Wednesday, December 21, 2011

Banks back to bankers

Money is our defense against poverty and threat of poverty. Money is the gate to prosperity, luxury and power. Earning, administering and spending money are matters of grave concern for most people. Where appetite for money and appetite for risk-taking combine, we get speculation. Human nature being what it is, we should accept that. Speculators are there, they will stay and they fulfill a function. Like predators in the food chain. Now they act like they own the place. Casino capitalism is the financial system being hijacked (again) by the speculators. Speculators are very clever. And very dumb at the same time. They hunt in flocks, they copy-cat and they live by the day. There is one group of people more money-wise than the speculators: their traders. They get ample bonuses when they gain, they pay nothing when they lose.
There is a simple solution to the public indignation of bonuses and a large part of the volatility of the financial markets: pay bonuses of any size, but pay them in company stock, not in stock options, and pay them in stock that can only be sold after five years, even when people have left the company before. Bank people should become co-owners. Even if bank managers and bank staff owe only a few percent of the stock, all shareholders will know it is in their interest to have good dividends and stock appreciation on the long run. Employee-ownership should go by a foundation managing the stock and giving certificates to the employees. Employees who need cash, can always borrow with the stock as a collateral, but the durability of the stock-ownership will make for a conservative appreciation.
We can trust bankers when they play with their own money, with slow money. Today, the traders and many bankers earn better than the investors and speculators they serve, and certainly much better than the shareholders they are supposed to serve.
When bankers depend on the longer-term value of their stock, we don't need to establish minimum capital requirements. Their own interest will take care of that.
Now regular stock-owning is less attractive tax-wise. So the 'best' people may leave. Let them. They probably go to your competitor. So the knife cuts both ways.

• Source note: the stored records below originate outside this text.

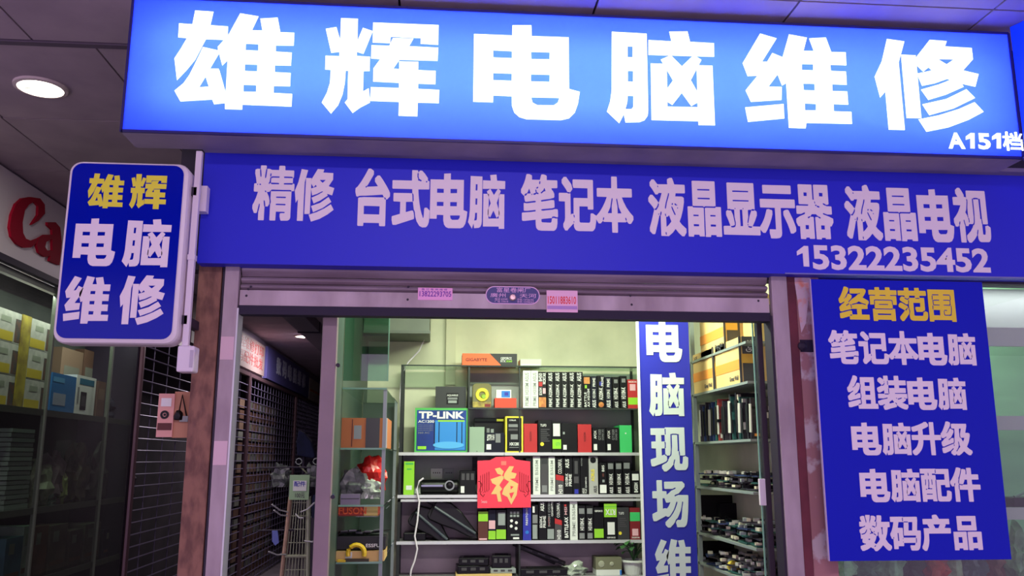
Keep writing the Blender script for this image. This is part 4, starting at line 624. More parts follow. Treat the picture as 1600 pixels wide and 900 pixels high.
# row C
r_ = pbox(630.5, 647, 721, 3, M_lime, 'upright lime green box at the left end of the lower shelf'); put(r_, .25, .8, .15, .28, M_wht, 'barcode_tag'); put(r_, .15, .9, .90, .96, M_gfr); put(r_, .3, .75, .75, .79, M_gfr)
for (a, b, lab) in ((673, 691, 'white wall socket with four holes behind the black camera'), (693.5, 709, 'dull grey wall socket right of the white socket')):
    x0, x1, z0, z1 = rect_px(a, b, 732, 748, 6.69); t = thing('wall_socket', lab, 'socket', ((x0+x1)/2, 6.69, z0)); B(x0, x1, 6.678, 6.69, z0, z1).build('plate', M_wht if a < 680 else M_gry, t, .002)
    for i in range(4): B(x0+(x1-x0)*(.2+.18*i), x0+(x1-x0)*(.27+.18*i), 6.676, 6.678, z0+(z1-z0)*.52, z0+(z1-z0)*.64).build('hole', M_blk, t)
p0, p1 = PY(657, 760, YI), PY(717, 760, YI)
cm = thing('tube_camera', 'black cylindrical camera with round lens lying on the lower shelf', 'camera', ((p0.x+p1.x)/2, 6.46, LEV[3])); rz = LEV[3]+.054
MB().tube([(p0.x, 6.47, rz), (p0.x+.006, 6.47, rz), (p1.x-.012, 6.47, rz), (p1.x, 6.47, rz)], [.046, .052, .052, .046], 20).build('body', M_bplas, cm)
lx = PY(702.5, 755, 6.4).x; MB().lathe((lx, 6.425, rz+.012), [(.026, 0), (.036, 0), (.036, .016), (.026, .016)], 22, 'y').build('lens_ring', mat('grey_ring', (132, 132, 142), .3), cm); MB().lathe((lx, 6.425, rz+.012), [(0, 0), (.026, 0), (.018, .012), (0, .015)], 20, 'y').build('lens', M_bplas, cm)
B(p0.x+.005, p0.x+.16, 6.416, 6.42, rz+.004, rz+.016).build('highlight_strip', mat('painted_highlight', (150, 140, 190), .3), cm); B(p0.x+.02, p0.x+.2, 6.44, 6.5, LEV[3], LEV[3]+.008).build('foot', M_bplas2, cm)  # pale strip paints a glint along the black body
r_ = pbox(718.5, 743, 736, 3, M_blk, 'black box with small white tag left of the red paper'); put(r_, .05, .28, .08, .36, M_ink, 'barcode_tag'); [put(r_, .1+.3*i, .3+.3*i, .62, .9, M_dgry) for i in range(3)]
r_ = pbox(738, 746, 714, 3, M_char, 'narrow dark box rising behind the black box by the red paper', Y=YI+.225, depth=.03); put(r_, .15, .85, .5, .7, M_dgry)
wl = 0
ROWC = [(822, 832, 716, 'k', 'black box half hidden behind the red paper'), (832.8, 844.3, 713, 'w', 'white spined box right beside the red paper, lower shelf'), (845, 856.4, 713, 'g', 'grey graphite box between two white spined boxes'), (857, 867.4, 713.5, 'w', 'white spined box between grey and red wedge boxes'),
        (868.2, 881, 715, 'h', 'dark box with red wedge and grey foot, third shelf'), (882, 894.4, 714, 'a', 'black box with two columns of white lettering, third shelf'), (895, 906.4, 714.5, 'b', 'black box with small blue tag at its foot, third shelf'), (907, 919, 714, 'b2', 'black box with thin upright lettering beside the silver box'),
        (920, 934.5, 713, 's', 'silver box with yellow print and dark disc, third shelf'), (936.5, 948.2, 723, 'q', 'black box with white barcode square right of the silver box'), (949, 960, 722, 'p', 'shorter black lettered box, second right of the silver box'), (961.6, 972.5, 722, 'p', 'shorter black lettered box, third right of the silver box'),
        (973.5, 986, 721, 'p', 'shorter black lettered box, fourth right of the silver box'), (987, 999.5, 736, 'z', 'low black box with two white labels at the right end of the third shelf')]
for px0, px1, pt, k, lab in ROWC:
    r_ = pbox(px0, px1, pt, 3, {'w': M_wht, 'g': M_dgry, 's': mat('silver_card', (176, 176, 172), .4)}.get(k, M_blk), lab, group='upright boxes on the third shelf')
    if k == 'w': wr(r_, 'PRIME B365M', .28, .72, .10, .9, mat('pale_grey_ink', (160, 166, 160), .6), True)
    elif k == 'g': put(r_, .15, .85, .06, .24, M_ginkg); put(r_, .1, .9, .8, .97, M_char)
    elif k == 'h':
        put(r_, 0, 1, 0, .46, M_dgry); a, b, c, d = F(r_, 0, 1, .36, .54); MB().prism([(a, YI, c+.01), (b, YI, c), (b, YI, d-.01), (a, YI, d)], (0, -.0022, 0)).build('red_wedge', M_red, r_[0]); wr(r_, 'COLORFUL', .3, .75, .56, .96, None, True); r2 = r_[:5]+(YI-.0012,); wr(r2, 'H310', .3, .85, .02, .26, None, True, .03)
    elif k == 'a': wr(r_, 'ASUS', .1, .6, .70, .94, None, True, .02); wr(r_, 'H310M-K', .08, .45, .22, .56, None, True, .02); wr(r_, 'PRIME', .55, .92, .22, .54, None, True, .02)
    elif k == 'b': put(r_, .2, .75, .02, .14, M_rblu); put(r_, .15, .8, .30, .48, M_dgry); put(r_, .25, .7, .55, .9, M_dgry)
    elif k == 'b2': wr(r_, 'ASUS', .2, .5, .02, .16, None, True); wr(r_, 'TUF GAMING', .6, .8, .02, .46, None, True); wr(r_, 'MOTHER', .05, .25, .76, .98, M_ginkg, True)
    elif k == 's': a = F(r_, .48, .48, .90, .90); MB().lathe((a[0], YI, a[2]), [(0, 0), (.022, 0), (.022, .0015), (0, .0015)], 18, 'y').build('dark_disc', M_blk, r_[0]); wr(r_, 'AORUS', .22, .62, .34, .66, M_yel, True, .03); wr(r_, 'ASUS', .5, .85, .04, .22, M_blk, True)
    elif k == 'q': put(r_, .05, .95, .04, .30, M_ink, 'barcode_tag'); wr(r_, 'B85', .35, .7, .72, .92, None, True); put(r_, .4, .65, .56, .66, M_brn); put(r_, .4, .7, .38, .46, M_gry)
    elif k == 'p': wr(r_, 'H310M-K', .25, .8, .30, .64, None, True, .02); put(r_, .12, .88, .78, .96, M_ginkg); wr(r_, 'ASUS', .3, .8, .03, .22, None, True, .02)
    elif k == 'z': put(r_, .08, .92, .60, .88, M_ink, 'barcode_tag'); wr(r_, 'B450M', .3, .8, .08, .5, None, True, .02)
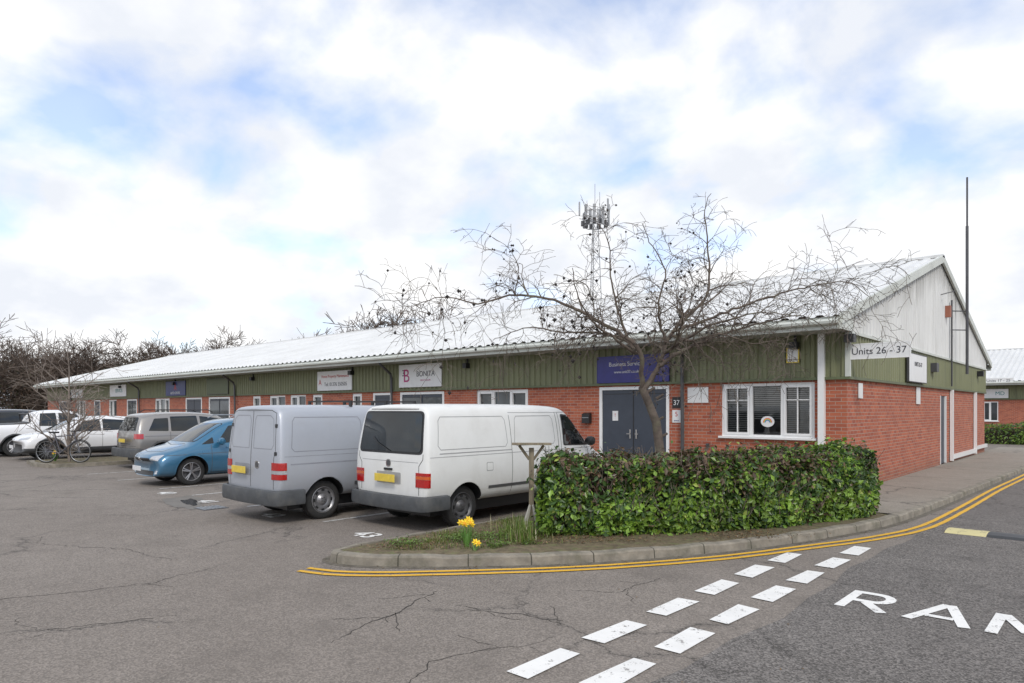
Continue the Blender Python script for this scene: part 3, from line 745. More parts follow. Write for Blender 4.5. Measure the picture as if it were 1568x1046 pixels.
    def band(s,path,z0,z1,t,mat):
        pts=resample(path,.06); n=len(pts); vs=[]
        for i,p in enumerate(pts):
            d=(pts[min(i+1,n-1)]-pts[max(i-1,0)]).normalized(); nr=Vector((d.y,-d.x,0))
            for o_,z in ((-.04,z0+.03),(t*.55,z0),(t,z0+.04),(t,z1-.05),(t*.75,z1-.012),(-.04,z1)):
                q=p+nr*o_; vs.append((q.x,q.y,z))
        fs=[]
        for i in range(n-1):
            for k in range(5): fs.append((i*6+k,i*6+k+1,(i+1)*6+k+1,(i+1)*6+k))
        fs.append(tuple(range(6))); fs.append(tuple(range((n-1)*6,n*6)))
        s.mb.mesh(vs,fs,mat)
    def mirror(s,y,z,x,mat,sz=1):
        for sg in (-1,1):
            s.mb.lathe([(0,.001),(.01,.05),(.06,.085),(.13,.09),(.17,.07),(.185,.001)],(sg*x,y,z),sg,mat,14)
    def plate(s,x0,z,y,mat,w=.5,h=.11,rz=0):
        P=empty('number_plate',(x0,y,z),rz); P.parent=s.P
        m=MB(); m.box(-w/2,w/2,-.012,0,-h/2,h/2,mat); m.obj('plate_panel',P,bevel=.004)
    def done(s): s.mb.obj('fittings',s.P,smooth=35)
def paintmat(name,col,rough=.28,metal=0,dirt=(.3,.27,.22),amt=.25,coat=.6):
    m,nt,b=newmat(name); tc=nd(nt,'ShaderNodeTexCoord').outputs['Object']
    s_=nd(nt,'ShaderNodeSeparateXYZ',{0:tc}); n=noise(nt,tc,2.2,6,.65)
    low=ramp(nt,s_.outputs[2],.3,.95,.6,0)
    f=math_(nt,'MULTIPLY',math_(nt,'ADD',low,ramp(nt,n,.45,.8,0,.35)),amt*2)
    f=math_(nt,'MULTIPLY',f,ramp(nt,noise(nt,mapping(nt,tc,(1,1,.35)),7,5,.7),.25,.75,.4,1))
    c=mixc(nt,f,col,dirt); nt.links.new(c,b.inputs['Base Color'])
    b.inputs['Metallic'].default_value=metal; b.inputs['Coat Weight'].default_value=coat; b.inputs['Coat Roughness'].default_value=.08
    rr=ramp(nt,n,.3,.7,rough,rough+.15); nt.links.new(rr,b.inputs['Roughness'])
    return m
# --- white older van (long wheelbase)
WV=paintmat('van_white_paint',(.76,.765,.745),.45,amt=.32,coat=.25)
st=[(0.0,.42,.86,1.2,.86,1.88,.76,.13,-.04),(.04,.40,.905,1.2,.905,1.925,.80,.12,-.04),(.20,.38,.92,1.2,.915,1.945,.83,.06,-.02),(1.0,.36,.925,1.2,.92,1.955,.835,.0,0),(2.6,.36,.925,1.2,.92,1.955,.835,0,0),(3.4,.36,.92,1.2,.915,1.94,.82,0,0),(3.65,.36,.92,1.18,.91,1.88,.79,0,0),(4.35,.36,.91,1.10,.885,1.20,.74,0,0),(4.5,.36,.91,1.02,.87,1.12,.73,0,.0),(4.9,.36,.89,.86,.84,.96,.68,0,.02),(5.06,.36,.86,.76,.81,.86,.64,0,.08),(5.12,.38,.80,.70,.76,.78,.58,0,.10)]
V=Car('panel_van',st,WV,((.87,4.15),.325,.81),(-4.12,-8.35,0),0,.965,spokes=0,wheelmat=RIMD,tyrew=.2)
V.patch('B',[(-.80,1.17),(.80,1.17),(.73,1.83),(-.73,1.83)],BLACK,off=.004,r=.09)
V.patch('B',[(-.76,1.205),(.76,1.205),(.70,1.80),(-.70,1.80)],CARGL,off=.010,r=.08)
V.strip('B',[(-.72,.56),(-.72,1.0),(-.80,1.1),(-.80,1.18)],.012,SEAM); V.strip('B',[(.72,.56),(.72,1.0),(.80,1.1),(.80,1.18)],.012,SEAM); V.strip('B',[(-.6,1.86),(.6,1.86)],.012,SEAM)
V.strip('B',[(-.7,1.05),(.7,1.05)],.008,SEAML)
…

Of course, separation between retail banking and commercial banking is a good thing. And the compulsive overspending of governments has to be bridled. European countries shed crocodile tears about their national sovereignty weakened by a new pact. When you can still decide how you earn your money and what you spend it on, but you are limited in your overspending, is your personal sovereignty affected? Not at all. Only money junkies could complain.